_What this task involves_
Keep every line where the word "recreates" appears; drop the rest.

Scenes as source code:

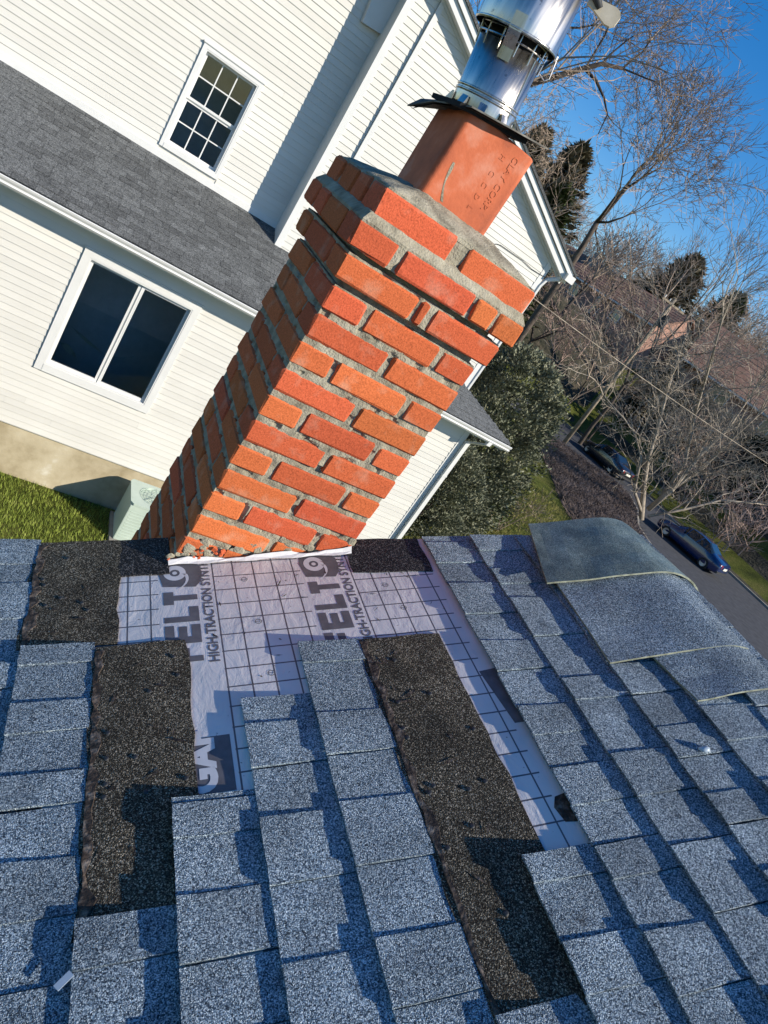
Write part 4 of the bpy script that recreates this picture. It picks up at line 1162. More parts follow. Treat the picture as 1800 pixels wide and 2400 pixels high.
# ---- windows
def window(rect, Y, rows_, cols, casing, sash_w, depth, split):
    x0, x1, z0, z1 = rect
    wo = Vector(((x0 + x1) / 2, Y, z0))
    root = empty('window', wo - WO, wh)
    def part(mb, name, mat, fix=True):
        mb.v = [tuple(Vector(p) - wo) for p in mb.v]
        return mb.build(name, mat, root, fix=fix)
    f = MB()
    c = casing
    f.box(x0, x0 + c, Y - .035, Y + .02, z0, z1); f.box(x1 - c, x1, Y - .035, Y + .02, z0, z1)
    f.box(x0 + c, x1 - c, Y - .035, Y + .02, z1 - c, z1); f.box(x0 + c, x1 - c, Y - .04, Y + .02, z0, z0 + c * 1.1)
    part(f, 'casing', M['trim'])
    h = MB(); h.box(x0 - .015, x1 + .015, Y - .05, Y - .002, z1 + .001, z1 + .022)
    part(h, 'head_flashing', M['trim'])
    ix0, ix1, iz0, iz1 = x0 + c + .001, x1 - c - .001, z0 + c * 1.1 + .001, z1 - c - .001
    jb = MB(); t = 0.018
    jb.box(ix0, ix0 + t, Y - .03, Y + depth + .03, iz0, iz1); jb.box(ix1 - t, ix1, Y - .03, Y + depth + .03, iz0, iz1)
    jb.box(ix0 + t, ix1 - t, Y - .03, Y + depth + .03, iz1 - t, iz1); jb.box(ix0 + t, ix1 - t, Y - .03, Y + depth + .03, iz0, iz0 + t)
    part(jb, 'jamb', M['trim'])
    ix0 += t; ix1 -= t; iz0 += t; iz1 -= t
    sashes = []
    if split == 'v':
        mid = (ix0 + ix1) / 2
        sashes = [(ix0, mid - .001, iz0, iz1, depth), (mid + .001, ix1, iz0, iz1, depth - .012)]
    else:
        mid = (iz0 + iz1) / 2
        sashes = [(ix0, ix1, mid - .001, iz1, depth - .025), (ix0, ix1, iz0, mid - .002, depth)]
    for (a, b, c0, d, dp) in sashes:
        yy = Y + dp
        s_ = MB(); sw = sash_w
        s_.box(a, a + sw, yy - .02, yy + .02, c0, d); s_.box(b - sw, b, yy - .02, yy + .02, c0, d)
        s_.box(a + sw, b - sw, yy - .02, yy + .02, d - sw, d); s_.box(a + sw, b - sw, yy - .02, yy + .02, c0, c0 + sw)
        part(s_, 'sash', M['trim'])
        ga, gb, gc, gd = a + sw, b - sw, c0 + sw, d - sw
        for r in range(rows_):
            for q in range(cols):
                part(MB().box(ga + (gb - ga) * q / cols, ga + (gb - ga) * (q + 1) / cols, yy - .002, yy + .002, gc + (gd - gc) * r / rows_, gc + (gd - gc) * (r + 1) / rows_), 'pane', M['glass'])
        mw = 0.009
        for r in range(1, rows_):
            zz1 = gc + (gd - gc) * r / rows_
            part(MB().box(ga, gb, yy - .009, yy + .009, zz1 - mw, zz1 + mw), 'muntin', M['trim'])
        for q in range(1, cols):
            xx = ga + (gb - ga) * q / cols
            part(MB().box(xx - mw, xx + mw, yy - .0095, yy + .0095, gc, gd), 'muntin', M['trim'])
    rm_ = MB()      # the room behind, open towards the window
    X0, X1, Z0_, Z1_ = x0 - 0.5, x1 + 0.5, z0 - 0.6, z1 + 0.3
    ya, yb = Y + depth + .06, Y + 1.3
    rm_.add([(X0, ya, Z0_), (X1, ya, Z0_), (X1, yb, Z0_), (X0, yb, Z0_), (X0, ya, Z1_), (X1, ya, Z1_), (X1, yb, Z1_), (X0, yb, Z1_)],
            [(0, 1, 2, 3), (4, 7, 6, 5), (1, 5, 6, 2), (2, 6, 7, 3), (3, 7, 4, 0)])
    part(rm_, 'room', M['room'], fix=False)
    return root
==
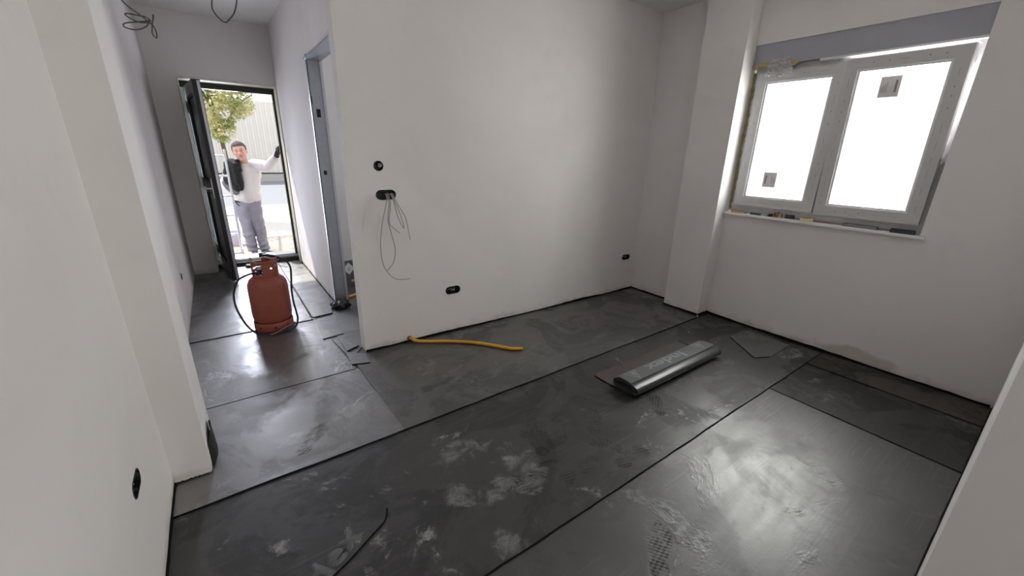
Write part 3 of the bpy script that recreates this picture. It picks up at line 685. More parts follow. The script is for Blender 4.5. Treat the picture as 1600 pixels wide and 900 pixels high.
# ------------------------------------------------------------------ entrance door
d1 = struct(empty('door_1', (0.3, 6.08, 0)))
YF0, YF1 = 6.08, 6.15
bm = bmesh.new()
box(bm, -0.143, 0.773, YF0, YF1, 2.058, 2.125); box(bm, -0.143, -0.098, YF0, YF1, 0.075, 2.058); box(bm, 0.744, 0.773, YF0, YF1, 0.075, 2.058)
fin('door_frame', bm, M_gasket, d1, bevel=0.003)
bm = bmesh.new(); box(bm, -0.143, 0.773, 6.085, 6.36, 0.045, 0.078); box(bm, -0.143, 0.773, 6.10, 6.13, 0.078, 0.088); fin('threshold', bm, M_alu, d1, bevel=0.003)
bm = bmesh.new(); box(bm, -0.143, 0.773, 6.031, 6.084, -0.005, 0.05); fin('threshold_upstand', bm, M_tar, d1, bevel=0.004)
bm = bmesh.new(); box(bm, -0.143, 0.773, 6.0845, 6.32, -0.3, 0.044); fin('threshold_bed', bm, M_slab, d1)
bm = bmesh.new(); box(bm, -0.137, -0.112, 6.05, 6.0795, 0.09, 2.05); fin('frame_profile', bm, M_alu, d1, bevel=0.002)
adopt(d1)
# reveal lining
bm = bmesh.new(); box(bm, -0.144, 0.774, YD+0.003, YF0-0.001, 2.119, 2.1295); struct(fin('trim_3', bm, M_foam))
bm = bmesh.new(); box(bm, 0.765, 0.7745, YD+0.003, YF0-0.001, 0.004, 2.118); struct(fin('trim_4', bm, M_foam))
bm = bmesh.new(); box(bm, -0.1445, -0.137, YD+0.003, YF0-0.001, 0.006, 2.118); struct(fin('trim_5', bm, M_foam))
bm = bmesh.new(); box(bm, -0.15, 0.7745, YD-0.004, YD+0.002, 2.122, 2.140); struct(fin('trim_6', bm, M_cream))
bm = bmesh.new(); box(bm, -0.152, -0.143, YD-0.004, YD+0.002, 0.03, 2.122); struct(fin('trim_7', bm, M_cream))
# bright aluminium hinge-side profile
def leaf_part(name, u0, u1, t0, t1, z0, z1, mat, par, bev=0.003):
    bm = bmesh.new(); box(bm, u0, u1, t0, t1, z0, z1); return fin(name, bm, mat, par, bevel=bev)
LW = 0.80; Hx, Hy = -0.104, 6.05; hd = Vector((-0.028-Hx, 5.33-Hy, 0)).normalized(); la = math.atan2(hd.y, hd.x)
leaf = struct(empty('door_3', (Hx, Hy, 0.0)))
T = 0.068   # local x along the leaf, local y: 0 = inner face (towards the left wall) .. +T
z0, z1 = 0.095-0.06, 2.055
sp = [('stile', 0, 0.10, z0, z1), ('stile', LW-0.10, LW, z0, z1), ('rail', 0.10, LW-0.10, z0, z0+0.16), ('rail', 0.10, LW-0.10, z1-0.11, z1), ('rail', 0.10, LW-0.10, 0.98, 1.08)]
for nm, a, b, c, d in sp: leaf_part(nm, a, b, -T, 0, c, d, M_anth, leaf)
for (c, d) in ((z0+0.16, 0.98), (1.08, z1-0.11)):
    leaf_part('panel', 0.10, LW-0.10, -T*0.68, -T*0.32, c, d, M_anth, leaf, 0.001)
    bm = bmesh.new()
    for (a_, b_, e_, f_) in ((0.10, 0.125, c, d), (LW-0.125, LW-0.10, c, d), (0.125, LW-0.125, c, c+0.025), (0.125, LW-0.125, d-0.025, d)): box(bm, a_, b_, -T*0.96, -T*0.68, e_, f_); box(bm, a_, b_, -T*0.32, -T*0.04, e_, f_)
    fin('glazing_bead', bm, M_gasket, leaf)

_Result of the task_
Write part 4 of the bpy script that recreates this picture. It picks up at line 1162. More parts follow. Treat the picture as 1800 pixels wide and 2400 pixels high.
Write part 3 of the bpy script that recreates this picture. It picks up at line 685. More parts follow. The script is for Blender 4.5. Treat the picture as 1600 pixels wide and 900 pixels high.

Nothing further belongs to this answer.